11. In SIVANANDA ROY vs JANAKI BALLAV PATTNAIK, , it has been held by a learned Single Judge of the Orissa High Court that all facts constituting the cause of action must find place in the plaint. The relevant observations in this regard read:
"Reading Order 6, Rule 2 and Order 7, Rule 11 together it is clear that the words `material facts' occurring in Order 6, Rule 2 with reference to a plaintiff means the facts necessary to form a complete cause of action. The language of Order 7, Rule 11 makes it imperative that the facts constituting the cause of action must find place in the plaint. Thus all the facts and not the evidence which are necessary to be proved for claiming relief must find place in the plaint. A plaint which does not conform to the aforesaid requirement does not disclose a cause of action within the meaning of Order 7, Rule 11(a)".
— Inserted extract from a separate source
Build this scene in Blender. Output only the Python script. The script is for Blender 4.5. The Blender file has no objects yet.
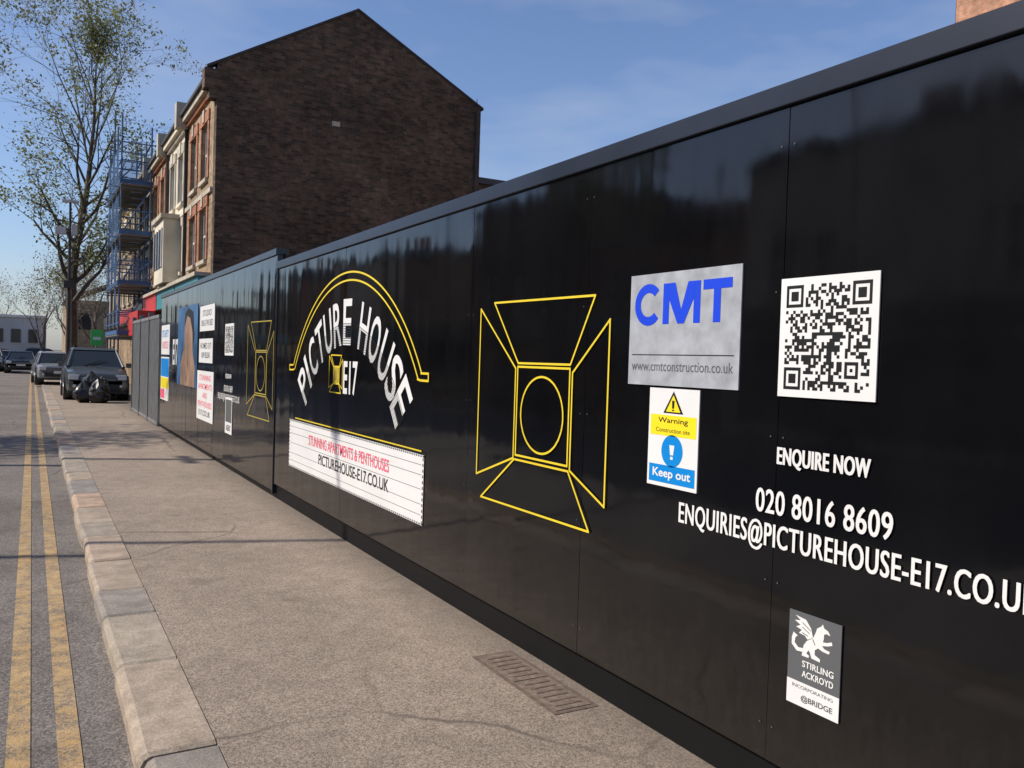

In the present case also the plaint does not disclose one vital fact essential to constitute the cause of action and, therefore, it does not conform to the requirement of Order 7, Rule 11 C.P.C. In K. PREMANANDA vs SYNDICATE BANK, AIR 1999 KAR 231 , this Court in a suit for recovery of money held that the plea of the plaintiffs that the defendant had acknowledged his liability to pay debt and thus the suit was not barred by limitation was not considered and, therefore, the order decreeing the suit was per se illegal. The decision is of no relevance to the question in issue in this case. On an over all consideration of the rival contentions between the parties and the case laws on the point, I am of the considered view that the plaint averments do not disclose a cause of action.
12. In the result, for the reasons stated above, the appeal is allowed and the order passed by the Court-below is set aside. The order passed by the Trial Court on I.A.No. 3 is also set aside and I.A.No.3 is ordered to be filed. The order passed by the Trial Court on I.A.s 4 to 6 rejecting the suit as time barred is modified. I.A.s 4 to 6 are allowed, rejecting the plaint under Order 7 Rule 11 C.P.C. for want of material facts giving rise to a cause of action.
13. It is submitted that the appellants had filed R.S.A. 290/98 against the impugned order of the Court-below. Subsequently, since the appellants have challenged the impugned order which is an order of remand, this Court has permitted the conversion of R.S.A. into M.S.A. The Court-fee payable in respect of M.S.A. is fixed Court-fee of Rs. 100/-. In the said view of the matter, the office is directed to refund the balance of the Court-fee paid on the appeal.